*DIRECTION*
Copy exactly the lines from the beginning of the data down to and including the line holding "sc = bpy.context.scene", without any pictures.
:::
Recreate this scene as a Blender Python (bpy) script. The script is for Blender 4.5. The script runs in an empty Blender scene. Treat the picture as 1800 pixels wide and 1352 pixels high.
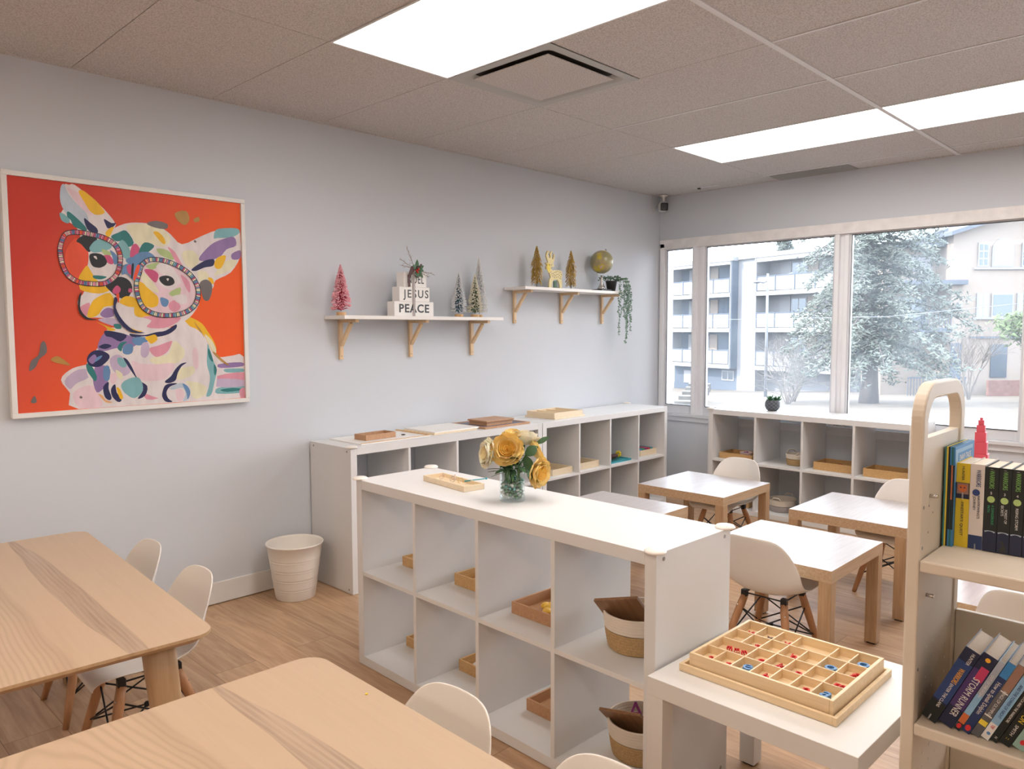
import bpy, bmesh, math, random
from mathutils import Vector, Matrix
random.seed(7)
PI = math.pi
C = bpy.context.scene.collection
sc = bpy.context.scene

# ------------------------------------------------------------------ camera, world, sun, exposure
camd = bpy.data.cameras.new('camera'); cam = bpy.data.objects.new('camera', camd); C.objects.link(cam); sc.camera = cam
fw = Vector((0.71434, 0.69609, -0.07190)); rt = Vector((0.69778, -0.71631, -0.00227)); up = rt.cross(fw)
cam.matrix_world = Matrix(((rt.x, up.x, -fw.x, -5.6026), (rt.y, up.y, -fw.y, -3.6884), (rt.z, up.z, -fw.z, 1.3761), (0, 0, 0, 1)))
camd.sensor_width = 36; camd.lens = 36*1337.1/1800; camd.clip_start = 0.02; camd.clip_end = 400
w = bpy.data.worlds.new('sky'); sc.world = w; w.use_nodes = True
wn = w.node_tree.nodes; bg = wn['Background']
bg.inputs[0].default_value = (0.80, 0.90, 1.0, 1); bg.inputs[1].default_value = 8.5
tc = wn.new('ShaderNodeTexCoord'); nz = wn.new('ShaderNodeTexNoise'); nz.inputs['Scale'].default_value = 2.0
cr = wn.new('ShaderNodeValToRGB'); cr.color_ramp.elements[0].position = .35; cr.color_ramp.elements[1].position = .65
cr.color_ramp.elements[0].color = (0.66, 0.82, 1.0, 1); cr.color_ramp.elements[1].color = (0.95, 0.97, 1.0, 1)
w.node_tree.links.new(tc.outputs['Generated'], nz.inputs['Vector']); w.node_tree.links.new(nz.outputs['Fac'], cr.inputs[0]); w.node_tree.links.new(cr.outputs[0], bg.inputs[0])
sd = bpy.data.lights.new('sun', 'SUN'); sun = bpy.data.objects.new('sun', sd); C.objects.link(sun)
sd.energy = 7.0; sd.angle = 0.01; sd.color = (1.0, 0.93, 0.84)
sun.rotation_euler = Vector((0.55, -0.55, -0.62)).to_track_quat('-Z', 'Y').to_euler()
sc.view_settings.view_transform = 'Standard'; sc.view_settings.look = 'None'
sc.view_settings.exposure = 0.22; sc.view_settings.gamma = 1; sc.view_settings.use_curve_mapping = False
PANEL_STRENGTH = 7.0

# ------------------------------------------------------------------ materials
def mat(name, col, rough=.5, metal=0, spec=.5, noise=0, nscale=20, bump=0, bscale=200, emit=None, es=0, stretch=None, coat=0):
    m = bpy.data.materials.new(name); m.use_nodes = True; nt = m.node_tree; b = nt.nodes['Principled BSDF']
    b.inputs['Roughness'].default_value = rough; b.inputs['Metallic'].default_value = metal
    b.inputs['Specular IOR Level'].default_value = spec; b.inputs['Coat Weight'].default_value = coat
    b.inputs['Base Color'].default_value = (*col, 1)
    if noise or bump:
        t = nt.nodes.new('ShaderNodeTexCoord'); mp = nt.nodes.new('ShaderNodeMapping'); nt.links.new(t.outputs['Object'], mp.inputs[0])
        if stretch: mp.inputs['Scale'].default_value = stretch
    if noise:
        n = nt.nodes.new('ShaderNodeTexNoise'); n.inputs['Scale'].default_value = nscale; n.inputs['Detail'].default_value = 4
        nt.links.new(mp.outputs[0], n.inputs['Vector'])
        r = nt.nodes.new('ShaderNodeValToRGB'); r.color_ramp.elements[0].position = .3; r.color_ramp.elements[1].position = .7
        r.color_ramp.elements[0].color = (*[c*(1-noise) for c in col], 1); r.color_ramp.elements[1].color = (*[min(1, c*(1+noise)) for c in col], 1)
        nt.links.new(n.outputs['Fac'], r.inputs[0]); nt.links.new(r.outputs[0], b.inputs['Base Color'])
    if bump:
        n2 = nt.nodes.new('ShaderNodeTexNoise'); n2.inputs['Scale'].default_value = bscale; n2.inputs['Detail'].default_value = 3
        nt.links.new(mp.outputs[0], n2.inputs['Vector']); bu = nt.nodes.new('ShaderNodeBump'); bu.inputs['Strength'].default_value = bump; bu.inputs['Distance'].default_value = .002
        nt.links.new(n2.outputs['Fac'], bu.inputs['Height']); nt.links.new(bu.outputs[0], b.inputs['Normal'])
    if emit: b.inputs['Emission Color'].default_value = (*emit, 1); b.inputs['Emission Strength'].default_value = es
    return m

def wood(name, c1, c2, axis='x', scale=8, rough=.45, bands=0.0, spec=.5, c3=None):
    """fine straight grain along an axis; c3 adds broad darker heartwood bands"""
    m = bpy.data.materials.new(name); m.use_nodes = True; nt = m.node_tree; N = nt.nodes; Lk = nt.links; b = N['Principled BSDF']
    b.inputs['Roughness'].default_value = rough; b.inputs['Specular IOR Level'].default_value = spec
    t = N.new('ShaderNodeTexCoord'); mp = N.new('ShaderNodeMapping'); Lk.new(t.outputs['Object'], mp.inputs[0])
    k = .05; mp.inputs['Scale'].default_value = {'x': (k, 1, 1), 'y': (1, k, 1), 'z': (1, 1, k)}[axis]
    n = N.new('ShaderNodeTexNoise'); n.inputs['Scale'].default_value = scale*10; n.inputs['Detail'].default_value = 6; n.inputs['Roughness'].default_value = .65
    n.inputs['Distortion'].default_value = .3; Lk.new(mp.outputs[0], n.inputs['Vector'])
    r = N.new('ShaderNodeValToRGB'); r.color_ramp.elements[0].position = .32; r.color_ramp.elements[1].position = .68
    r.color_ramp.elements[0].color = (*c1, 1); r.color_ramp.elements[1].color = (*c2, 1); Lk.new(n.outputs['Fac'], r.inputs[0]); out = r.outputs[0]
    if c3:
        mp2 = N.new('ShaderNodeMapping'); Lk.new(t.outputs['Object'], mp2.inputs[0]); mp2.inputs['Scale'].default_value = {'x': (.16, 1, 1), 'y': (1, .16, 1), 'z': (1, 1, .16)}[axis]
        n2 = N.new('ShaderNodeTexNoise'); n2.inputs['Scale'].default_value = 4.2; n2.inputs['Detail'].default_value = 0; Lk.new(mp2.outputs[0], n2.inputs['Vector'])
        r2 = N.new('ShaderNodeValToRGB'); r2.color_ramp.elements[0].position = .56; r2.color_ramp.elements[0].color = (0, 0, 0, 1); r2.color_ramp.elements[1].position = .575; r2.color_ramp.elements[1].color = (1, 1, 1, 1)
        Lk.new(n2.outputs['Fac'], r2.inputs[0])
        # cathedral rings inside the band follow the same field
        mu = N.new('ShaderNodeMath'); mu.operation = 'MULTIPLY'; mu.inputs[1].default_value = 420; Lk.new(n2.outputs['Fac'], mu.inputs[0])
        sn = N.new('ShaderNodeMath'); sn.operation = 'SINE'; Lk.new(mu.outputs[0], sn.inputs[0])
        ma = N.new('ShaderNodeMath'); ma.operation = 'MULTIPLY_ADD'; ma.inputs[1].default_value = .16; ma.inputs[2].default_value = .84; Lk.new(sn.outputs[0], ma.inputs[0])
        hs = N.new('ShaderNodeMix'); hs.data_type = 'RGBA'; hs.inputs['A'].default_value = (*c3, 1); hs.inputs['B'].default_value = (*c2, 1); Lk.new(ma.outputs[0], hs.inputs['Factor'])
        dk = N.new('ShaderNodeMix'); dk.data_type = 'RGBA'; dk.blend_type = 'MULTIPLY'; dk.inputs['Factor'].default_value = 1; dk.inputs['B'].default_value = (.80, .74, .68, 1); Lk.new(hs.outputs['Result'], dk.inputs['A'])
        mx = N.new('ShaderNodeMix'); mx.data_type = 'RGBA'; Lk.new(r2.outputs[0], mx.inputs['Factor']); Lk.new(out, mx.inputs['A']); Lk.new(dk.outputs['Result'], mx.inputs['B']); out = mx.outputs['Result']
    Lk.new(out, b.inputs['Base Color']); return m

M = {}
M['wall'] = mat('painted_wall', (.60, .63, .675), .75, spec=.25, bump=.08, bscale=120)
M['trimwhite'] = mat('white_trim', (.74, .73, .71), .5, noise=.02, nscale=15)
M['postwhite'] = mat('window_post_paint', (.82, .83, .86), .5, noise=.01, nscale=10)
M['winmetal'] = mat('window_frame_grey', (.68, .70, .74), .45, noise=.03, nscale=10)
M['oldpaint'] = mat('worn_window_paint', (.80, .78, .77), .6, noise=.06, nscale=14, bump=.2, bscale=60)
M['tee'] = mat('ceiling_tee', (.68, .68, .69), .5)
M['dark'] = mat('dark_gap', (.05, .04, .035), .9)
M['kwhite'] = mat('white_foil', (.72, .72, .72), .42, spec=.25, noise=.01, nscale=4)
M['cap'] = mat('corner_guard_plastic', (.86, .82, .76), .35)
M['screw'] = mat('steel_screw', (.35, .34, .33), .35, metal=.8)
M['lackoak'] = wood('oak_effect', (.43, .285, .165), (.58, .41, .26), 'x', 9, rough=.35, spec=.5)
M['lacktop'] = wood('pale_oak_tabletop', (.38, .345, .335), (.47, .43, .42), 'x', 9, rough=.32, spec=.22)
b_ = M['lacktop'].node_tree.nodes['Principled BSDF']; b_.inputs['Coat Weight'].default_value = 0; b_.inputs['Coat Roughness'].default_value = .27; b_.inputs['Coat IOR'].default_value = 1.5
M['lackoakz'] = wood('oak_effect_leg', (.38, .235, .125), (.54, .355, .205), 'z', 9, rough=.4)
M['lackwhite'] = mat('white_table_foil', (.72, .705, .68), .4, spec=.3, noise=.01, nscale=5)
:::
*COMPLETE OUTPUT*
Recreate this scene as a Blender Python (bpy) script. The script is for Blender 4.5. The script runs in an empty Blender scene. Treat the picture as 1800 pixels wide and 1352 pixels high.
import bpy, bmesh, math, random
from mathutils import Vector, Matrix
random.seed(7)
PI = math.pi
C = bpy.context.scene.collection
sc = bpy.context.scene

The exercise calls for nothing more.